======== Data listing

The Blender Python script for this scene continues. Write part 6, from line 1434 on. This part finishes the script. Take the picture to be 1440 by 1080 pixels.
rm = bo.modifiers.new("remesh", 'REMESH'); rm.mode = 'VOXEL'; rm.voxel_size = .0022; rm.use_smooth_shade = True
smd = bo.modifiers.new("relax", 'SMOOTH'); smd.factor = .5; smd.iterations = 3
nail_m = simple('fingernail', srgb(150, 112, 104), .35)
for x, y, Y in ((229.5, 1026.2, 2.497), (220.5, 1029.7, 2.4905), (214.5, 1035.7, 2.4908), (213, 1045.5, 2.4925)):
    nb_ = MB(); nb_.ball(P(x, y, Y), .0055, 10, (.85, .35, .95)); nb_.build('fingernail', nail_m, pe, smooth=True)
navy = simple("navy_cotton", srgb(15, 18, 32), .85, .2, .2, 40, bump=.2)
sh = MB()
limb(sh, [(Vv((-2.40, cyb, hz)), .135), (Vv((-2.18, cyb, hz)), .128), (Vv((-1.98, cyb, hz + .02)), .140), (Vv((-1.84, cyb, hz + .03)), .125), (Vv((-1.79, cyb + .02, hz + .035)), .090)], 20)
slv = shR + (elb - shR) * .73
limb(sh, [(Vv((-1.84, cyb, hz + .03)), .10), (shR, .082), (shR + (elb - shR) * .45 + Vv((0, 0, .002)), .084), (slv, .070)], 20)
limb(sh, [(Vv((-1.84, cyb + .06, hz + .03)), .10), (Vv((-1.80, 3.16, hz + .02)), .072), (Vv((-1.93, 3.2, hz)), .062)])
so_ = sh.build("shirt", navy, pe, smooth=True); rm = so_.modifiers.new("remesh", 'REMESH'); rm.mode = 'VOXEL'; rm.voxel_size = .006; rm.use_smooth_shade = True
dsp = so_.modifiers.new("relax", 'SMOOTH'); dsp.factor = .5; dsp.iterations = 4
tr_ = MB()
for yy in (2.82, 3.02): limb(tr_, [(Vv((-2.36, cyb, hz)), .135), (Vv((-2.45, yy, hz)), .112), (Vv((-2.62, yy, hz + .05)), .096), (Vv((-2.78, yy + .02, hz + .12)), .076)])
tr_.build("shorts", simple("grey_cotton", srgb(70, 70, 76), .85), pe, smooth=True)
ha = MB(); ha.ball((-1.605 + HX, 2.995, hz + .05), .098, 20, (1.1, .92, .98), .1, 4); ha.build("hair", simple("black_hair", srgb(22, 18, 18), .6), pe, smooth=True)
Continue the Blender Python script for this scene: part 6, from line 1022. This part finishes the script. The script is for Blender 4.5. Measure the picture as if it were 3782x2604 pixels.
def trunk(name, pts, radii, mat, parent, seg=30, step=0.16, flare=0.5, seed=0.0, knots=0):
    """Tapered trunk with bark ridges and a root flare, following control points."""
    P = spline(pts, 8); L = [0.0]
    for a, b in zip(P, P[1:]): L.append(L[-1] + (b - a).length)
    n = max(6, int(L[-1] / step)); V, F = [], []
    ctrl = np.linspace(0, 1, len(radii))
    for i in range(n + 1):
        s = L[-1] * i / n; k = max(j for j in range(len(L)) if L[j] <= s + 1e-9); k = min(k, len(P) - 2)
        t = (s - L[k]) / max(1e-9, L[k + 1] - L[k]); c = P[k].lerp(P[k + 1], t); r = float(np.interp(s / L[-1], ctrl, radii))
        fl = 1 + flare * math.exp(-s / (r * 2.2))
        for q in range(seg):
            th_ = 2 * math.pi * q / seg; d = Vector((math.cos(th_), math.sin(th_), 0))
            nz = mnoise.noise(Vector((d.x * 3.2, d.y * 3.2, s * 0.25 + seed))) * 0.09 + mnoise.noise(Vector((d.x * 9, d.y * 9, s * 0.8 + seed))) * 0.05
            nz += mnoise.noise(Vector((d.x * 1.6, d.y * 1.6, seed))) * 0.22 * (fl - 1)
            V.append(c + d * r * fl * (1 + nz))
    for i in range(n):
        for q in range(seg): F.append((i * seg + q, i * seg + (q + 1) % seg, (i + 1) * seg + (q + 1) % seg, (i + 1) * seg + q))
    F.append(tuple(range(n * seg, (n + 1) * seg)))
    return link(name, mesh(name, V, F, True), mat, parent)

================

* [Exercise task]
The records above should all be quoted exactly, please.

* [The output]
The Blender Python script for this scene continues. Write part 6, from line 1434 on. This part finishes the script. Take the picture to be 1440 by 1080 pixels.
rm = bo.modifiers.new("remesh", 'REMESH'); rm.mode = 'VOXEL'; rm.voxel_size = .0022; rm.use_smooth_shade = True
smd = bo.modifiers.new("relax", 'SMOOTH'); smd.factor = .5; smd.iterations = 3
nail_m = simple('fingernail', srgb(150, 112, 104), .35)
for x, y, Y in ((229.5, 1026.2, 2.497), (220.5, 1029.7, 2.4905), (214.5, 1035.7, 2.4908), (213, 1045.5, 2.4925)):
    nb_ = MB(); nb_.ball(P(x, y, Y), .0055, 10, (.85, .35, .95)); nb_.build('fingernail', nail_m, pe, smooth=True)
navy = simple("navy_cotton", srgb(15, 18, 32), .85, .2, .2, 40, bump=.2)
sh = MB()
limb(sh, [(Vv((-2.40, cyb, hz)), .135), (Vv((-2.18, cyb, hz)), .128), (Vv((-1.98, cyb, hz + .02)), .140), (Vv((-1.84, cyb, hz + .03)), .125), (Vv((-1.79, cyb + .02, hz + .035)), .090)], 20)
slv = shR + (elb - shR) * .73
limb(sh, [(Vv((-1.84, cyb, hz + .03)), .10), (shR, .082), (shR + (elb - shR) * .45 + Vv((0, 0, .002)), .084), (slv, .070)], 20)
limb(sh, [(Vv((-1.84, cyb + .06, hz + .03)), .10), (Vv((-1.80, 3.16, hz + .02)), .072), (Vv((-1.93, 3.2, hz)), .062)])
so_ = sh.build("shirt", navy, pe, smooth=True); rm = so_.modifiers.new("remesh", 'REMESH'); rm.mode = 'VOXEL'; rm.voxel_size = .006; rm.use_smooth_shade = True
dsp = so_.modifiers.new("relax", 'SMOOTH'); dsp.factor = .5; dsp.iterations = 4
tr_ = MB()
for yy in (2.82, 3.02): limb(tr_, [(Vv((-2.36, cyb, hz)), .135), (Vv((-2.45, yy, hz)), .112), (Vv((-2.62, yy, hz + .05)), .096), (Vv((-2.78, yy + .02, hz + .12)), .076)])
tr_.build("shorts", simple("grey_cotton", srgb(70, 70, 76), .85), pe, smooth=True)
ha = MB(); ha.ball((-1.605 + HX, 2.995, hz + .05), .098, 20, (1.1, .92, .98), .1, 4); ha.build("hair", simple("black_hair", srgb(22, 18, 18), .6), pe, smooth=True)
Continue the Blender Python script for this scene: part 6, from line 1022. This part finishes the script. The script is for Blender 4.5. Measure the picture as if it were 3782x2604 pixels.
def trunk(name, pts, radii, mat, parent, seg=30, step=0.16, flare=0.5, seed=0.0, knots=0):
    """Tapered trunk with bark ridges and a root flare, following control points."""
    P = spline(pts, 8); L = [0.0]
    for a, b in zip(P, P[1:]): L.append(L[-1] + (b - a).length)
    n = max(6, int(L[-1] / step)); V, F = [], []
    ctrl = np.linspace(0, 1, len(radii))
    for i in range(n + 1):
        s = L[-1] * i / n; k = max(j for j in range(len(L)) if L[j] <= s + 1e-9); k = min(k, len(P) - 2)
        t = (s - L[k]) / max(1e-9, L[k + 1] - L[k]); c = P[k].lerp(P[k + 1], t); r = float(np.interp(s / L[-1], ctrl, radii))
        fl = 1 + flare * math.exp(-s / (r * 2.2))
        for q in range(seg):
            th_ = 2 * math.pi * q / seg; d = Vector((math.cos(th_), math.sin(th_), 0))
            nz = mnoise.noise(Vector((d.x * 3.2, d.y * 3.2, s * 0.25 + seed))) * 0.09 + mnoise.noise(Vector((d.x * 9, d.y * 9, s * 0.8 + seed))) * 0.05
            nz += mnoise.noise(Vector((d.x * 1.6, d.y * 1.6, seed))) * 0.22 * (fl - 1)
            V.append(c + d * r * fl * (1 + nz))
    for i in range(n):
        for q in range(seg): F.append((i * seg + q, i * seg + (q + 1) % seg, (i + 1) * seg + (q + 1) % seg, (i + 1) * seg + q))
    F.append(tuple(range(n * seg, (n + 1) * seg)))
    return link(name, mesh(name, V, F, True), mat, parent)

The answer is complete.